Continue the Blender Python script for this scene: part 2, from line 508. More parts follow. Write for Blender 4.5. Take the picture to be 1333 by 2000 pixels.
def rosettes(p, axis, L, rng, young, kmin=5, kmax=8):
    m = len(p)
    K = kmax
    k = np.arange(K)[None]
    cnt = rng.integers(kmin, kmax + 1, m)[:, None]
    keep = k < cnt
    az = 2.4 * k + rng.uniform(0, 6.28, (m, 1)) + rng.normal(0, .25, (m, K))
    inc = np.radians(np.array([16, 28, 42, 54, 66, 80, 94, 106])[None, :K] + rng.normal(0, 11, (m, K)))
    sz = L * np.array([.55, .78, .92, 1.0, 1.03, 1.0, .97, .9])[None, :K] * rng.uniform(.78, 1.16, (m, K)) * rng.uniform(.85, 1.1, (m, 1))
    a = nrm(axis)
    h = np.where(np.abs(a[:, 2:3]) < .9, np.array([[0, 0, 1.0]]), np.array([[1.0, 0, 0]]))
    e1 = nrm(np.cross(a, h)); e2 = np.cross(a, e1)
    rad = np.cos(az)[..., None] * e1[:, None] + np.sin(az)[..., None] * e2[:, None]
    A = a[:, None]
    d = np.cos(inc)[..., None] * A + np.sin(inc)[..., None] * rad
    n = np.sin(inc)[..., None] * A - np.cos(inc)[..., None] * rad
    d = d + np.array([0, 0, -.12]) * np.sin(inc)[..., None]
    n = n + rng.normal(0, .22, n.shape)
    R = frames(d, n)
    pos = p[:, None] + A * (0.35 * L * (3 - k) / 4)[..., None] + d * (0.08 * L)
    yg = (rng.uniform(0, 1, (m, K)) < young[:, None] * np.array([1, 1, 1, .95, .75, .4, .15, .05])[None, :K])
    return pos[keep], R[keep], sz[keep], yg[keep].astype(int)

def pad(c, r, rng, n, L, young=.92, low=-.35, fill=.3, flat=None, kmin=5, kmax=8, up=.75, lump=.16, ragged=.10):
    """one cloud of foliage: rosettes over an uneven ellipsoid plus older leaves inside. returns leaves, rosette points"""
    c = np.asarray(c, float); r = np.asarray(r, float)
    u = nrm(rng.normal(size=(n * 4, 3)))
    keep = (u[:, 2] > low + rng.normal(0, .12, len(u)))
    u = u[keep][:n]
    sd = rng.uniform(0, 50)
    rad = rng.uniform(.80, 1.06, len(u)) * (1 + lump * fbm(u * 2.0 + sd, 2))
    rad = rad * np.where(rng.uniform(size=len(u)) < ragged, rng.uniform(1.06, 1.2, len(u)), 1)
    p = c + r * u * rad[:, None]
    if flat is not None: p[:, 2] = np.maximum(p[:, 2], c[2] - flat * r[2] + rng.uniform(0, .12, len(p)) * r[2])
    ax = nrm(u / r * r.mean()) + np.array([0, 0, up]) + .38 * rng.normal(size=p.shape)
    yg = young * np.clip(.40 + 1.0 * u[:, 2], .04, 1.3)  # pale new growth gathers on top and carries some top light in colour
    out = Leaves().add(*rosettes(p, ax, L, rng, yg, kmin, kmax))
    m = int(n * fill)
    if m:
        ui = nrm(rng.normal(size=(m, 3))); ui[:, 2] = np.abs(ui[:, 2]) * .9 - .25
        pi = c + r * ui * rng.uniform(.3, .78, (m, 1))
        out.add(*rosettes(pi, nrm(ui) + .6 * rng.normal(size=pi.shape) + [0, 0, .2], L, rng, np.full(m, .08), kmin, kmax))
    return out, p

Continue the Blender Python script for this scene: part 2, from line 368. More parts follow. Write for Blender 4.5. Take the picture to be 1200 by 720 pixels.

---------------

Repeat exactly, please, each line from the beginning of the data through the line with "return pos[keep], R[keep], sz[keep], yg[keep].astype(int)" in it, and only those lines.

Continue the Blender Python script for this scene: part 2, from line 508. More parts follow. Write for Blender 4.5. Take the picture to be 1333 by 2000 pixels.
def rosettes(p, axis, L, rng, young, kmin=5, kmax=8):
    m = len(p)
    K = kmax
    k = np.arange(K)[None]
    cnt = rng.integers(kmin, kmax + 1, m)[:, None]
    keep = k < cnt
    az = 2.4 * k + rng.uniform(0, 6.28, (m, 1)) + rng.normal(0, .25, (m, K))
    inc = np.radians(np.array([16, 28, 42, 54, 66, 80, 94, 106])[None, :K] + rng.normal(0, 11, (m, K)))
    sz = L * np.array([.55, .78, .92, 1.0, 1.03, 1.0, .97, .9])[None, :K] * rng.uniform(.78, 1.16, (m, K)) * rng.uniform(.85, 1.1, (m, 1))
    a = nrm(axis)
    h = np.where(np.abs(a[:, 2:3]) < .9, np.array([[0, 0, 1.0]]), np.array([[1.0, 0, 0]]))
    e1 = nrm(np.cross(a, h)); e2 = np.cross(a, e1)
    rad = np.cos(az)[..., None] * e1[:, None] + np.sin(az)[..., None] * e2[:, None]
    A = a[:, None]
    d = np.cos(inc)[..., None] * A + np.sin(inc)[..., None] * rad
    n = np.sin(inc)[..., None] * A - np.cos(inc)[..., None] * rad
    d = d + np.array([0, 0, -.12]) * np.sin(inc)[..., None]
    n = n + rng.normal(0, .22, n.shape)
    R = frames(d, n)
    pos = p[:, None] + A * (0.35 * L * (3 - k) / 4)[..., None] + d * (0.08 * L)
    yg = (rng.uniform(0, 1, (m, K)) < young[:, None] * np.array([1, 1, 1, .95, .75, .4, .15, .05])[None, :K])
    return pos[keep], R[keep], sz[keep], yg[keep].astype(int)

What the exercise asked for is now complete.